"M" is for menopause and this movie is certainly about that. However, I think the movie's bigger mission is to serve as a beacon for employee lib. The movie uses the fictional TV station KZAM in Los Angeles as the pivot for the action. KZAM is an independent station filled with mostly older people. A couple of "suits" from the New York office arrive early in the movie and you know that heads will roll. When they start rolling, the movie shifts into high gear to talk about the damage to people's lives that layoffs cause. "It's just business," the watch phrase of corporate America, always rings hollow when you hear actual businesspeople say it and sounds that same way in this movie too.

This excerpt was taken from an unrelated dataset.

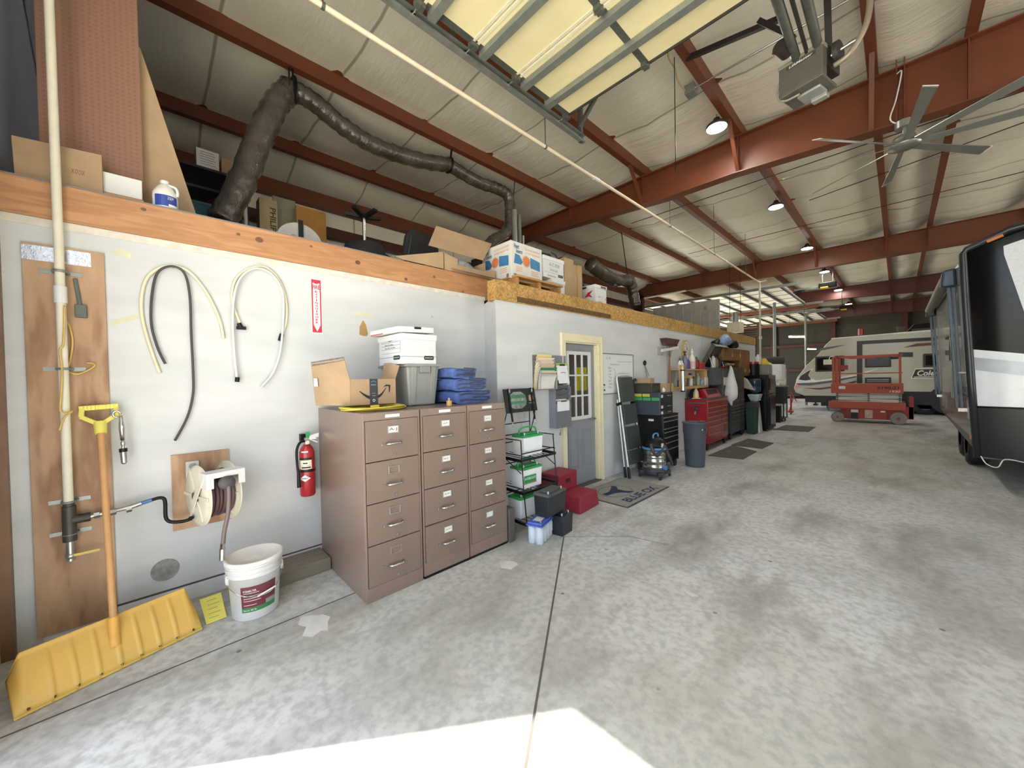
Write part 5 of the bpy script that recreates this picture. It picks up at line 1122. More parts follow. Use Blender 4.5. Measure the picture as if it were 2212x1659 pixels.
# red tool chest with its hutch
redc = M('chest_red', '#9a1420', .28, 0, .05, 3, coat=.3); redd = M('drawer_red', '#851019', .3, 0, .05, 3, coat=.3); pinkp = M('pull_pink', '#c98e80', .3, .5)
t = chest('tool_cabinet', 'big red rolling tool chest behind the grey trash can', .46, .90, 8.02, 9.27, .14, 1.03, (redc, redd), [[0, .16, .27, .38, .49, .62, .80, .98], [0, .16, .27, .38, .49, .62, .98]], pull=pinkp, split=.66)
for x in (.52, .85):
    for y in (8.10, 9.18): caster((x, y, .07), .068, t, black)
obj('work_top', MB().box(.455, 8.015, 1.03, .905, 9.275, 1.05), M('worn_top', '#4f4741', .5, .2, .2, 8), t)
obj('tool_rail', MB().box(.50, 7.99, .955, .86, 8.015, .975).box(.85, 7.985, .95, .865, 8.02, .98), M('rail_grey', '#6b6668', .4, .4), t)
obj('maker_plate', MB().prism([(.903, 8.98, .30), (.903, 9.20, .30), (.903, 9.17, .46), (.903, 9.09, .53), (.903, 9.0, .45)], (.003, 0, 0)), M('plate_bronze', '#6e5d36', .5, .2, .2, 20), t)
t2 = thing('tool_hutch', 'red sloped hutch standing at the back of the red tool chest', 'hutch', (.62, 8.65, 1.051))
obj('shell', MB().prism([(.47, 8.34, 1.051), (.80, 8.34, 1.051), (.70, 8.34, 1.24), (.47, 8.34, 1.255)], (0, .90, 0)), redc, t2, .006); obj('recess', MB().prism([(.768, 8.48, 1.12), (.718, 8.48, 1.215), (.721, 8.48, 1.22), (.771, 8.48, 1.125)], (0, .60, 0)), M('recess_dark', '#241316', .6), t2)

o = thing('impact_tool', 'dark air tool hanging on the side of the red tool chest', 'tool', (.68, 8.0, .75)); obj('body', MB().cyl((.68, 7.985, .80), (.70, 7.985, .90), .025, .03, n=12).bar((.66, 7.985, .81), (.73, 7.985, .86), .03, .04), M('tool_purple', '#3d3a4d', .4), o); obj('chuck', MB().cyl((.68, 7.985, .80), (.67, 7.985, .74), .02, n=10), chrome, o)
o = thing('sign_strip', 'small red and white strip lying on the left edge of the red chest', 'strip', (.62, 8.02, 1.05)); obj('card', MB().box(.60, 7.995, 1.051, .78, 8.07, 1.07), signr, o); obj('print', MB().box(.61, 7.994, 1.054, .77, 7.9949, 1.066), white, o)
m = MB().ball((.56, 8.17, 1.13), (.08, .13, .065)).ball((.56, 8.17, 1.16), (.05, .09, .09)).wob(.012, 22); o = obj('work_jacket', m, M('jacket_black', '#232324', .9, 0, .2, 20)); tag(o, 'black jacket heaped on the left end of the red tool chest', 'jacket')
cg = (.66, 8.07)
o = thing('spray_jug', 'clear plastic bottle with yellow liquid on the red chest', 'bottle', (*cg, 1.051)); obj('body', MB().lathe([(.05, 0), (.055, .01), (.05, .13), (.02, .2), (.015, .22)], (*cg, 1.051), n=14), M('clear_bottle', '#bdbfae', .3, 0, .06), o); obj('liquid', MB().cyl((*cg, 1.055), (*cg, 1.13), .0565, n=14), M('yellow_liquid', '#cdbf57', .35), o)
o = thing('flashlight', 'black and yellow flashlight standing between the slate chest and the red one', 'flashlight', (.80, 6.56, 1.0)); 
obj('body', MB().cyl((.84, 6.40, .906), (.84, 6.40, 1.32), .035, n=14), black, o); obj('yellow_sleeve', MB().box(.82, 6.44, 1.18, .86, 6.475, 1.38), yellow, o, .004)
for i, (y, w_, h_, cl, lb) in enumerate(((8.43, .16, .24, '#8fa7bf', 'pale blue panel leaning on the wall under the pine shelf'), (8.62, .09, .27, '#b9b6a4', 'cream board leaning on the wall right of the blue panel'), (8.74, .05, .26, '#a08d68', 'narrow wooden slat leaning on the wall under the shelf'))):
    o = obj('leaning_panel', MB().hexa([(WB+.0601, y-w_/2, 1.30-.0), (WB+.07, y-w_/2, 1.30), (WB+.07, y+w_/2, 1.30), (WB+.0601, y+w_/2, 1.30)], [(WB+.005, y-w_/2, 1.0501+.0), (WB+.015, y-w_/2, 1.0501), (WB+.015, y+w_/2, 1.0501), (WB+.005, y+w_/2, 1.0501)]), M('panel_%d' % i, cl, .6)); tag(o, lb, 'panel', 'panels leaning behind the red chest')
# floor mats
antif = M('mat_charcoal', '#4f4c48', .85, 0, .1, 30, .3, 150)
for pts, lb in ((((1.05, 7.55), (1.62, 7.62), (1.62, 8.55), (1.07, 8.98)), 'dark rubber mat on the floor in front of the red tool chest'), (((1.04, 9.0), (1.63, 8.92), (1.66, 9.80), (1.10, 10.1)), 'dark rubber mat in front of the grey tool chest'), (((1.2, 12.1), (1.95, 12.2), (1.95, 13.35), (1.25, 13.4)), 'dark rubber mat beyond the fridge, farthest of the three')):
    o = thing('floor_mat', lb, 'mat', (*pts[0], 0), 'dark rubber mats on the floor'); obj('slab', MB().prism([(*p, .001) for p in pts], (0, 0, .011)), antif, o, .003)
    c = V((sum(p[0] for p in pts)/4, sum(p[1] for p in pts)/4, .0125)); obj('print', MB().poly([c+V((-.16, -.05, 0)), c+V((-.10, -.05, 0)), c+V((-.10, .12, 0)), c+V((-.16, .12, 0))]), M('mat_print', '#6b6862', .9), o)
# grey tall tool chest with opened lid box
greyc = M('chest_grey', '#3d3f41', .38, 0, .06, 3); greyd = M('drawer_dark', '#2b2c2a', .35, 0, .08); trimg = M('trim_grey', '#75777a', .35, .2)
t = chest('tool_cabinet', 'dark grey rolling tool cabinet right of the red one', .47, .855, 9.72, 10.78, .15, .93, (greyc, greyd), [[0, .16, .26, .36, .46, .66, .98], [0, .16, .26, .36, .46, .66, .98]], pull=trimg, split=.66)
for x in (.52, .80):
    for y in (9.8, 10.7): caster((x, y, .075), .073, t, black)
t = chest('tool_chest', 'dark drawer chest stacked on the grey rolling cabinet', .50, .85, 9.75, 10.78, .932, 1.70, (greyc, greyd), [[0, .12, .24, .36, .48, .62, .78, .98], [0, .12, .24, .36, .48, .62, .78, .98]], pull=None, split=.5)
obj('lid_riser', MB().box(.52, 9.78, 1.70, .60, 10.7, 1.84), greyc, t)
m = MB().ball((.70, 9.95, 1.765), (.08, .16, .05)).ball((.72, 10.2, 1.76), (.07, .15, .045)).wob(.01, 30); o = obj('work_gloves', m, M('glove_olive', '#7b7649', .85, 0, .2, 12)); tag(o, 'pair of olive work gloves on top of the dark drawer chest', 'gloves')
t = thing('tool_box', 'big grey tool box with its lid propped open, behind the red hutch', 'tool box', (.66, 9.4, 1.05))
obj('box', MB().box(.47, 9.30, .14, .80, 9.69, 1.68), greyc, t, .004)
for k in range(6): obj('drawer', MB().box(.80, 9.32, 1.08+.1*k, .806, 9.67, 1.17+.1*k), M('drawer_steel', '#5d6064', .35, .3), t)
LY0, LY1 = 8.05, 9.66
obj('side_panel', MB().box(.47, 8.76, 1.31, .78, 9.29, 1.69), M('side_slate', '#43474b', .4, 0, .08), t)
def lp2(y, u, o=0): return V((.48+.34*(1-u)*0+u*.42+o, y, 1.70+.0*u))
lid = MB(); y0l, y1l = 8.80, 9.0
dv, nv = V((.27, 0, .49)), V((-.876, 0, .48))*.05
lid.prism([V((.50, 8.80, 1.715)), V((.50, 8.80, 1.715))+dv, V((.50, 8.80, 1.715))+dv+nv*.6, V((.50, 8.80, 1.715))+nv*.6], (0, .92, 0))
for y in (8.80, 9.70): lid.prism([V((.50, y, 1.715)), V((.50, y, 1.715))+dv, V((.56, y, 1.705))+dv*.93, V((.56, y, 1.705))], (0, .02, 0))
lid.prism([V((.50, 8.80, 1.715))+dv, V((.57, 8.80, 1.70))+dv*.93, V((.57, 8.80, 1.69))+dv*.93, V((.50, 8.80, 1.70))+dv], (0, .92, 0))
obj('lid', lid, M('lid_olive', '#43443a', .45, 0, .08), t)
for y in (8.86, 9.62): obj('gas_strut', MB().cyl((.74, y, 1.69), (.66, y, 1.97), .008, n=6), chrome, t)
o = thing('hanging_pliers', 'cluster of hand tools hanging inside the propped lid', 'tools', (.7, y1l, 1.75))
bpy.data.objects.remove(o)
for i, (dy, z, cl, lb) in enumerate(((.25, 1.88, '#c9c9c4', 'white spray can standing in the open tool box'), (.60, 1.82, '#26262a', 'dark drill standing in the open tool box'), (.42, 1.84, '#8b7b44', 'tan bottle standing in the open tool box'))):
    bottle(lb, y1l+dy-.25, 1.692, .05, z-1.55, cl, '#7a2d2d' if i == 0 else '#333335', 'spray_can', x=.70, group='things in the open tool box')
o = obj('red_dish', MB().lathe([(.03, 0), (.09, .0), (.12, .03), (.11, .03), (.08, .008)], (.70, 9.55, 1.692), n=18), redp); tag(o, 'red magnetic dish on the grey tool box edge', 'dish')
# white plastic bag hanging on the chest corner
bgy = 9.42
m = MB(); prof = [(.02, 1.74), (.05, 1.66), (.11, 1.45), (.16, 1.25), (.19, 1.08), (.16, .99), (.07, .94), (.02, .84)]
m.lathe([(r, z-.84) for r, z in prof[::-1]], (.93, bgy, .84), n=18, sx=.4, sy=.75).wob(.012, 17)
o = obj('plastic_bag', m, M('bag_white', '#cfd1ce', .4, 0, .06, 10)); tag(o, 'white plastic bag hanging on the front corner of the grey tool chests', 'bag')
o = obj('clip_sheet', MB().box(.807, 9.34, 1.29, .812, 9.62, 1.47), paper); tag(o, 'white note sheet stuck on the grey tool box above the red hutch', 'note')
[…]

Meanwhile, the movie is interlaced with dozens of interviews with women who are experiencing or have experienced menopause. It's R rated, for the numerous F-bombs I guess unless discussions of menopause and menstruation require an R rating. This movie is likely the only film targeting a broader entertainment audience to look at womens' opinions about menopause in such detail. I thought these vignettes were really the most honest part of the movie. At least that's how they struck me. This movie has its funny spots and looks at a topic that rarely if ever catches Hollywood's attention.
Which brings us to the movie's biggest flaw, in my opinion. The cast of this movie consists of many hard-working, accomplished actors (look them up on IMDb) and it feels very much like an actors' movie to me, meaning that it feels like it's been made for actors using code language and situations best understood by the entertainment workforce of southern California. As a result, the whole movie feels just a bit stilted to me. It feels like an insider's movie. Perhaps that's because the movie is set in a southern California TV station but I had a hard time identifying with any of the main characters although I had a lot more sympathy for the rank and file working at KZAM.